BRIEF: Copy every line of the data that includes the string "objects".

SUPPLIED INFORMATION:
#####

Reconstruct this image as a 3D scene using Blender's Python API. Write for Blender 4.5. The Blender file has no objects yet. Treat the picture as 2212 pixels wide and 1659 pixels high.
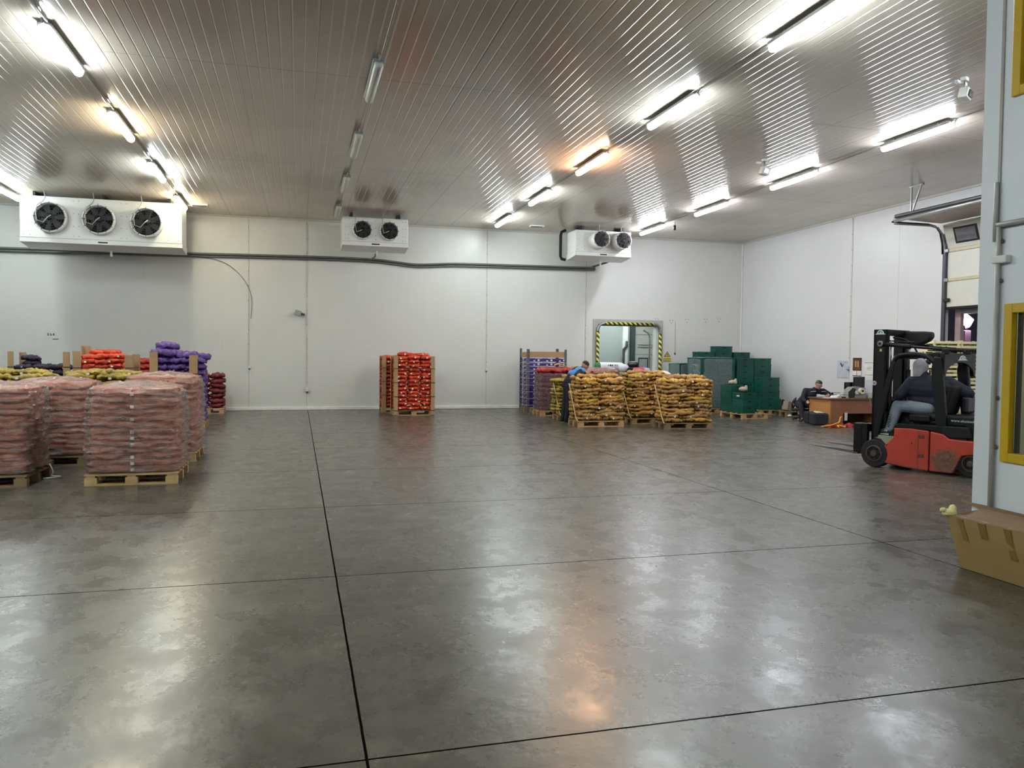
import bpy, bmesh, math, random
import numpy as np
from mathutils import Vector, Matrix, Euler, noise
PI=math.pi
S=bpy.context.scene
COL=S.collection
rnd=random.Random(7)

# ---------------------------------------------------------------- helpers
def lin(c):
    if isinstance(c,str):
        c=[int(c[i:i+2],16)/255 for i in (0,2,4)]
        return tuple((v/12.92 if v<=.04045 else ((v+.055)/1.055)**2.4) for v in c)
    return tuple(c)
MATS={}
def mat(name,col,rough=.5,metal=0.,var=.12,vs=6.,bump=0.,bs=40.,col2=None,emit=None,es=0.,spec=.5,coat=0.,coatr=.2,objvar=0.,coords='Object',stretch=(1,1,1),detail=4):
    """paint / plastic / cloth: a base colour with a noise driven variation and an optional bump"""
    if name in MATS: return MATS[name]
    m=bpy.data.materials.new(name); m.use_nodes=True; MATS[name]=m
    nt=m.node_tree; N=nt.nodes; L=nt.links; b=N['Principled BSDF']
    c=lin(col)
    b.inputs['Roughness'].default_value=rough; b.inputs['Metallic'].default_value=metal
    b.inputs['Specular IOR Level'].default_value=spec
    b.inputs['Coat Weight'].default_value=coat; b.inputs['Coat Roughness'].default_value=coatr
    tc=N.new('ShaderNodeTexCoord'); mp=N.new('ShaderNodeMapping'); mp.inputs['Scale'].default_value=stretch
    L.new(tc.outputs[coords],mp.inputs['Vector'])
    n=N.new('ShaderNodeTexNoise'); n.inputs['Scale'].default_value=vs; n.inputs['Detail'].default_value=detail
    L.new(mp.outputs[0],n.inputs['Vector'])
    r=N.new('ShaderNodeValToRGB'); r.color_ramp.elements[0].position=.32; r.color_ramp.elements[1].position=.68
    c2=lin(col2) if col2 else tuple(v*(1-var) for v in c)
    r.color_ramp.elements[0].color=(*c2,1); r.color_ramp.elements[1].color=(*c,1)
    L.new(n.outputs['Fac'],r.inputs['Fac'])
    out=r.outputs['Color']
    if objvar:
        oi=N.new('ShaderNodeObjectInfo'); hv=N.new('ShaderNodeHueSaturation')
        mr=N.new('ShaderNodeMapRange'); mr.inputs['To Min'].default_value=1-objvar; mr.inputs['To Max'].default_value=1+objvar
        L.new(oi.outputs['Random'],mr.inputs['Value']); L.new(mr.outputs[0],hv.inputs['Value']); L.new(out,hv.inputs['Color']); out=hv.outputs['Color']
    L.new(out,b.inputs['Base Color'])
    if bump:
        n2=N.new('ShaderNodeTexNoise'); n2.inputs['Scale'].default_value=bs; n2.inputs['Detail'].default_value=3
        L.new(mp.outputs[0],n2.inputs['Vector'])
        bp=N.new('ShaderNodeBump'); bp.inputs['Strength'].default_value=bump; bp.inputs['Distance'].default_value=.01
        L.new(n2.outputs['Fac'],bp.inputs['Height']); L.new(bp.outputs[0],b.inputs['Normal'])
    if emit:
        b.inputs['Emission Color'].default_value=(*lin(emit),1); b.inputs['Emission Strength'].default_value=es
    return m

def link(name,me,parent=None,loc=None,rot=None):
    o=bpy.data.objects.new(name,me); COL.objects.link(o)
    if parent is not None: o.parent=parent
    if loc is not None: o.location=loc
    if rot is not None: o.rotation_euler=rot
    return o
def tag(o,label=None,cat=None,group=None,kind=None):
    if label: o['label']=label
    if cat: o['category']=cat
    if group: o['group']=group
    if kind: o['kind']=kind
    return o
def thing(name,label,cat,loc=(0,0,0),rz=0,group=None):
    o=bpy.data.objects.new(name,None); COL.objects.link(o)
    o.location=loc; o.rotation_euler=(0,0,rz); o.empty_display_size=.1
    return tag(o,label,cat,group)
def dup(root,loc=None,rz=None,label=None,group=None):
    r=root.copy(); COL.objects.link(r)
    if loc is not None: r.location=loc
    if rz is not None: r.rotation_euler=(0,0,rz)
    if label: r['label']=label
    if group: r['group']=group
    for ch in list(root.children):
        c=ch.copy(); COL.objects.link(c); c.parent=r
        for g in list(ch.children):
            d=g.copy(); COL.objects.link(d); d.parent=c
    return r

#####

SOLVED EXERCISE:
Reconstruct this image as a 3D scene using Blender's Python API. Write for Blender 4.5. The Blender file has no objects yet. Treat the picture as 2212 pixels wide and 1659 pixels high.
    o=bpy.data.objects.new(name,me); COL.objects.link(o)
    o=bpy.data.objects.new(name,None); COL.objects.link(o)
    r=root.copy(); COL.objects.link(r)
        c=ch.copy(); COL.objects.link(c); c.parent=r
            d=g.copy(); COL.objects.link(d); d.parent=c